_Written instruction_
Extract, from the listing that follows, each line containing the word "scene".

.....

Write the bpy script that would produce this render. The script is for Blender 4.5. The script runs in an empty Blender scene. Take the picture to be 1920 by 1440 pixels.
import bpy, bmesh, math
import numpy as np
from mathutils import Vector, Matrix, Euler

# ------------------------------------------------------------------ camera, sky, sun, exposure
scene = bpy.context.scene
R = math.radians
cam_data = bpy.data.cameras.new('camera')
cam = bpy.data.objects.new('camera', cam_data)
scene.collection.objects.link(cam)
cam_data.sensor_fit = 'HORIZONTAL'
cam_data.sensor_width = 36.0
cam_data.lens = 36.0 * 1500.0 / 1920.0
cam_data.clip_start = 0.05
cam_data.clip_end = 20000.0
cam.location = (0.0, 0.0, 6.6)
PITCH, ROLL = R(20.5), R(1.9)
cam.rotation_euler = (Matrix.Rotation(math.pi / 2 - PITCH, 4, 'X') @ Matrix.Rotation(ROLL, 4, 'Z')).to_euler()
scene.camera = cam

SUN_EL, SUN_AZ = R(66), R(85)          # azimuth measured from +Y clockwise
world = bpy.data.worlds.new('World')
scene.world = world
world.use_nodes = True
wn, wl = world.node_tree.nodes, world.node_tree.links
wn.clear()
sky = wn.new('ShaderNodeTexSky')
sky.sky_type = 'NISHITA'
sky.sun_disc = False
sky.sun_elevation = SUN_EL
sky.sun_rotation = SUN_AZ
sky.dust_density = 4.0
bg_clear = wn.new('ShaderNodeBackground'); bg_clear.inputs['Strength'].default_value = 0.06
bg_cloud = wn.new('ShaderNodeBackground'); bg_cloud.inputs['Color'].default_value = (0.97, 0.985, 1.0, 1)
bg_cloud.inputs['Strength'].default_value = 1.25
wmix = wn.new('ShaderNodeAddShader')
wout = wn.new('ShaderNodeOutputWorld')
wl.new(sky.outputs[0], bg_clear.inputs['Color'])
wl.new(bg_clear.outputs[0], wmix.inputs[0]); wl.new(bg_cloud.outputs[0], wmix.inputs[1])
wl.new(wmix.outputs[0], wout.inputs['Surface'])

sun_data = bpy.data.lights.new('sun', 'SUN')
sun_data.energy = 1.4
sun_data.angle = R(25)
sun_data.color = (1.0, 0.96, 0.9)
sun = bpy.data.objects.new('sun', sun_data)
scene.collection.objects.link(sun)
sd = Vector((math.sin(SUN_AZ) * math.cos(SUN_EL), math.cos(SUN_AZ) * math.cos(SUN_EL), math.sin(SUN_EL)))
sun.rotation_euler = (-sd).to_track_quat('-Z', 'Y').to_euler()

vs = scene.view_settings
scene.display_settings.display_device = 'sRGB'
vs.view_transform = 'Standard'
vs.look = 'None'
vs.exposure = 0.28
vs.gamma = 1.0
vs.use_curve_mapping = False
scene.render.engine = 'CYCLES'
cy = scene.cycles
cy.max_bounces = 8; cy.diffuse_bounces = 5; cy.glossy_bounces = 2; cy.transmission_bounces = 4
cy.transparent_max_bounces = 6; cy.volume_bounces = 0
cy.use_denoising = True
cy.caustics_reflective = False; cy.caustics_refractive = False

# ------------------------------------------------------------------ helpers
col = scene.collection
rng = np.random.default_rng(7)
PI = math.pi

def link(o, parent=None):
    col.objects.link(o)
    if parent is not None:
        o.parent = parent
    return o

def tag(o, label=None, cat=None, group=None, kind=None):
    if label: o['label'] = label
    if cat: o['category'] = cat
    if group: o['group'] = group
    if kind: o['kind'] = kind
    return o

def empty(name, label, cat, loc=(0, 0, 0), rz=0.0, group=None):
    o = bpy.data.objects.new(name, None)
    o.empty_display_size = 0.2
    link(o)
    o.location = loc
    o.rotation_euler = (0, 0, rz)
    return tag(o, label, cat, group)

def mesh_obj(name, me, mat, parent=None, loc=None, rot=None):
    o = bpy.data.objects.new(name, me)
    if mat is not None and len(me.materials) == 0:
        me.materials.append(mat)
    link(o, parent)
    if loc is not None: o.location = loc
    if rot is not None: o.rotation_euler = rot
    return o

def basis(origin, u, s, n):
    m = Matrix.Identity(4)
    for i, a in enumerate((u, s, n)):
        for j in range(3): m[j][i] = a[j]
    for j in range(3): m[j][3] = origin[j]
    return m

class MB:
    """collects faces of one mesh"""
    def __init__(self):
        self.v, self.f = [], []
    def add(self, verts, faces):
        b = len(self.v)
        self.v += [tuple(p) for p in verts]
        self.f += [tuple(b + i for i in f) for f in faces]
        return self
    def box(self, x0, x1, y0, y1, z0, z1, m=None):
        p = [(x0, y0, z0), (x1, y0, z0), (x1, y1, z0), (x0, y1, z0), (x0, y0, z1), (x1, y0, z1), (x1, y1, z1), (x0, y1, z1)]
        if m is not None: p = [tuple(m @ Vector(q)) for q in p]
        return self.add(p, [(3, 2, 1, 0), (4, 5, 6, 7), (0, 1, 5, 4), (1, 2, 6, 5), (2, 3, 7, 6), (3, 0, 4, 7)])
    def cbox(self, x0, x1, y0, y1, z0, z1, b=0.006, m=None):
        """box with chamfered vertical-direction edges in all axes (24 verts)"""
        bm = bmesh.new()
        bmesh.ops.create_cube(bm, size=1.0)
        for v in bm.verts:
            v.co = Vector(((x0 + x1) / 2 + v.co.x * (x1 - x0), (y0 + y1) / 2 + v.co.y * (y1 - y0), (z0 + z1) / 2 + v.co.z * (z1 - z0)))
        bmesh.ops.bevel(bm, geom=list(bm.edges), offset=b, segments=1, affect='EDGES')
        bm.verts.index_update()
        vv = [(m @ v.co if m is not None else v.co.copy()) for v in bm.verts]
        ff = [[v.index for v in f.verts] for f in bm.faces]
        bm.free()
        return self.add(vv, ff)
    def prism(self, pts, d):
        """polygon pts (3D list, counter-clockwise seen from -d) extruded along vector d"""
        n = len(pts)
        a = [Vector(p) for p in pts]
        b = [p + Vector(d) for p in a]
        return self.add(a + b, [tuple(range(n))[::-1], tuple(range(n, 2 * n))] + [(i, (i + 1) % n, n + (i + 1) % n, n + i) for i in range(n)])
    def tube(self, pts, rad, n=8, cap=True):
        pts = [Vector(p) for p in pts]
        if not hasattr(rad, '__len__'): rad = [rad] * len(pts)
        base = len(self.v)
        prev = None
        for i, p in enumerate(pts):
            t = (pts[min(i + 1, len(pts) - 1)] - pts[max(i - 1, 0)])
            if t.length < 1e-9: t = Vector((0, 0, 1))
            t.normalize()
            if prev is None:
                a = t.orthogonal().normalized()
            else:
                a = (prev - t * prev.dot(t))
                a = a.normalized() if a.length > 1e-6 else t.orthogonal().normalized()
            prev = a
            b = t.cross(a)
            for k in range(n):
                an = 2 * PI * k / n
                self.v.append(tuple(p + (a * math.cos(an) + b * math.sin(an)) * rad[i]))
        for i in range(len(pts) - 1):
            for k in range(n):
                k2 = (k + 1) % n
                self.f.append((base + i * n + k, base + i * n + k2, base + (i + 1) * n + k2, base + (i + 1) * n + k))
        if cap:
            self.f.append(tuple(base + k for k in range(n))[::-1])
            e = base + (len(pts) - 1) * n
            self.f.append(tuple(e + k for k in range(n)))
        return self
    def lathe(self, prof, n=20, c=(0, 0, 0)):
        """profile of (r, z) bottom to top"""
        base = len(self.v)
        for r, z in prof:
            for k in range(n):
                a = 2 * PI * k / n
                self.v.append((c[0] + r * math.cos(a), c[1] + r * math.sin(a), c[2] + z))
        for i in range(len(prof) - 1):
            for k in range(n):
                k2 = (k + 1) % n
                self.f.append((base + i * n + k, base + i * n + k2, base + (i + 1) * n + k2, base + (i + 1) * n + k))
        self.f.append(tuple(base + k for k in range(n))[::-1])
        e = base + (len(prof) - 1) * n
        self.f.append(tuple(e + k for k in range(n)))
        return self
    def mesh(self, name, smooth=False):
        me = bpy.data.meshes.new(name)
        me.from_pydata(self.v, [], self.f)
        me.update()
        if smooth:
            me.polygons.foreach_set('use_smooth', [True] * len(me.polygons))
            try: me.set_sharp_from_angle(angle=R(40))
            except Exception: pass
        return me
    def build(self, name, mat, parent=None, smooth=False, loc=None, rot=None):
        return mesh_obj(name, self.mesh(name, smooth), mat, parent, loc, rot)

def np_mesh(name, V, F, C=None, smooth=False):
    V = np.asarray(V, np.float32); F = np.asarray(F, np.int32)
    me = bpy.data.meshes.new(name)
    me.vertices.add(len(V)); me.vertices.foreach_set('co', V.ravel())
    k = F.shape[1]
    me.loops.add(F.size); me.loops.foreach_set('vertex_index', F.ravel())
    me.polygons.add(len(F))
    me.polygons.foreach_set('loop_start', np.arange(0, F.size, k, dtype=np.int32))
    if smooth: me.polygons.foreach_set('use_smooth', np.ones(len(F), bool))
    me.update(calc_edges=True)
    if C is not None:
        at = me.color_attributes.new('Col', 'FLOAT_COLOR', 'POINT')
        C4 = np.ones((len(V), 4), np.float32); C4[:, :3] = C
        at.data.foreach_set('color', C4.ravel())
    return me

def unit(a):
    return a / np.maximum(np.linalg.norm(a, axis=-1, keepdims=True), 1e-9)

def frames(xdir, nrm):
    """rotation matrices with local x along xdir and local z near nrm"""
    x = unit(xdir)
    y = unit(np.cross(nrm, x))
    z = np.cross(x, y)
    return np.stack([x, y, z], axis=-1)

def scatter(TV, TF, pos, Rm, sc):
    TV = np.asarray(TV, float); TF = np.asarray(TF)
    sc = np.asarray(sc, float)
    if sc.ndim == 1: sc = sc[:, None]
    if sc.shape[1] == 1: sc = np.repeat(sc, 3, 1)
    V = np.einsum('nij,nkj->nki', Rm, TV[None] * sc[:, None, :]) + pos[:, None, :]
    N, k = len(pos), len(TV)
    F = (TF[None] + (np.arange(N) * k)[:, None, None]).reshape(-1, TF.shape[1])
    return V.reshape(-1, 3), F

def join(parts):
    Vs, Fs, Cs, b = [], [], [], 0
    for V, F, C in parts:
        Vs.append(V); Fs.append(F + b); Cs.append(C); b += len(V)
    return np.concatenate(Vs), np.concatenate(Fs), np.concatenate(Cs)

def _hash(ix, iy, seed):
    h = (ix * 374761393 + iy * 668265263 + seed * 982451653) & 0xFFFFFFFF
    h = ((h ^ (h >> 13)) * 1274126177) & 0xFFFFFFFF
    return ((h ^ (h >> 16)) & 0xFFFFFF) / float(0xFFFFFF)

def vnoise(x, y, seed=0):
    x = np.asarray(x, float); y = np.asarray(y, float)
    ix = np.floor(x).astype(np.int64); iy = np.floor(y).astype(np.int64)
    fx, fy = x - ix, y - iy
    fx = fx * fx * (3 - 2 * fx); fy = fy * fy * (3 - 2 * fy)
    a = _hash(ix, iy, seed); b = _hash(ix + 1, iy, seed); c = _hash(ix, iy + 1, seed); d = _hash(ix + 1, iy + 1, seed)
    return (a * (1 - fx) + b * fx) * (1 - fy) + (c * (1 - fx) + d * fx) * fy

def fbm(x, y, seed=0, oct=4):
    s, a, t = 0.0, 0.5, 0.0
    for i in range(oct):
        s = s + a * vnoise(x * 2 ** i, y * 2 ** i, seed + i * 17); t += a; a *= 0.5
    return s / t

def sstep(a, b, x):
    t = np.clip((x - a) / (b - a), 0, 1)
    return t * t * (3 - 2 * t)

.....

_Response to this exercise_
Write the bpy script that would produce this render. The script is for Blender 4.5. The script runs in an empty Blender scene. Take the picture to be 1920 by 1440 pixels.
scene = bpy.context.scene
scene.collection.objects.link(cam)
scene.camera = cam
scene.world = world
scene.collection.objects.link(sun)
vs = scene.view_settings
scene.display_settings.display_device = 'sRGB'
scene.render.engine = 'CYCLES'
cy = scene.cycles
col = scene.collection